L'article 3 de la LCD est pourtant clair: une entreprise «agit de façon déloyale» si elle «dénigre autrui, ses marchandises, ses œuvres, ses prestations, ses prix ou ses affaires par des allégations inexactes, fallacieuses ou inutilement blessantes».
Reste à savoir s'il est envisageable qu'un supermarché concurrent décide d'attaquer la Migros pour quelques vannes sur Internet. Et surtout si, ce faisant, ce concurrent ne ferait pas face à un retour de bâton trop important. Ce genre de choses peut aller vite sur le web.
Salut les d'jeuns, ça boume?
À noter également que @migroslesmemes collabore régulièrement avec plusieurs autres mèmeurs romands plus reconnus, comme @swissromande (85'000 abonnés), @suisseromandelibre (57'000 abonnés) et @memes_aoc (10'000 abonnés). Parfois, ces derniers sont simplement tagués comme auteurs de certaines images.
Et quelques fois, les posts sont réalisés en «cross-posting», c'est-à-dire que les posts apparaissent en même temps sur le fil des deux pages Insta. De quoi accentuer tout particulièrement l'audience du compte affilié à la Migros.
Mais c'est bien connu, les créateurs accouchent rarement gratuitement de leurs contenus. «Les publications co-signées par @migroslesmemes et d'autres comptes de mèmes romands sont réalisées en collaboration avec les créateurs originaux, qui sont rémunérés pour leur travail.» La pratique est courante sur Internet mais la conclusion est claire: si vous voyez un mème au sujet de la Migros sur les réseaux, il est possible que l'entreprise elle-même ait payé pour sa création.
«Cette initiative vise à établir une proximité avec une communauté plus jeune et qui utilise le langage des mèmes et de la culture internet», m'indique le service marketing de Migros Vaud.
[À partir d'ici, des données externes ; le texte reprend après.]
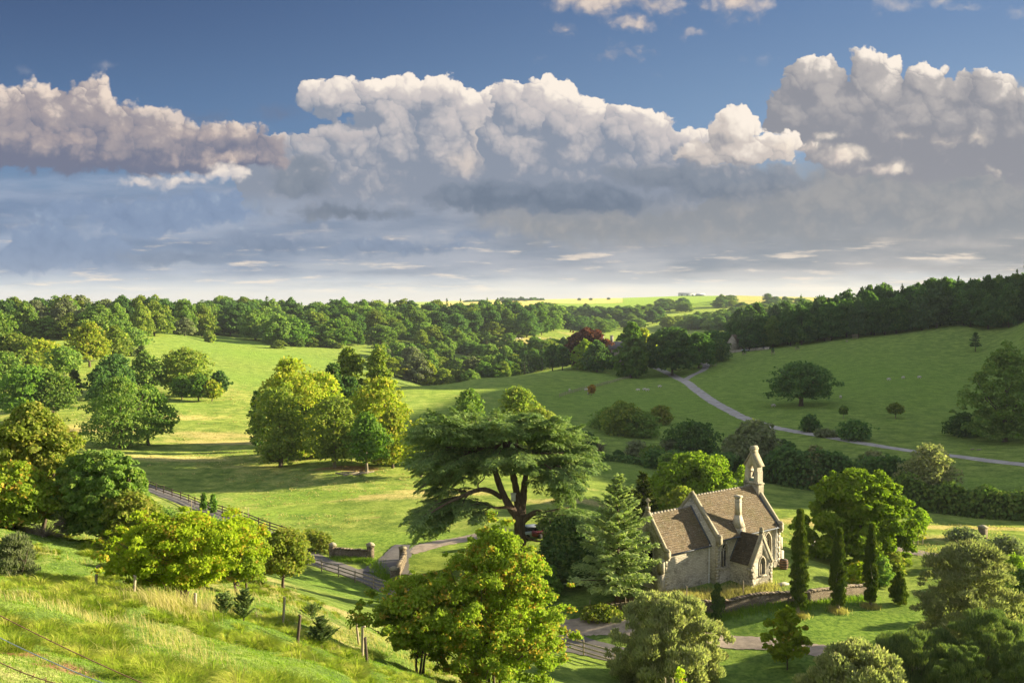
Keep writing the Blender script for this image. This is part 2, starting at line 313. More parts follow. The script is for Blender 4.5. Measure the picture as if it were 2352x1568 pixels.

Reformulons: la Migros cherche à obtenir une image jeune et cool sur les réseaux. Mais il faut dire que le géant orange s'en sort plutôt pas mal. En tout cas mieux que le reste de la concurrence. «Notre objectif est de promouvoir les produits Migros de manière amusante et engageante, continue la comm. Si certains posts sont perçus différemment, nous sommes ouverts à l'évaluation et aux retours de la communauté.»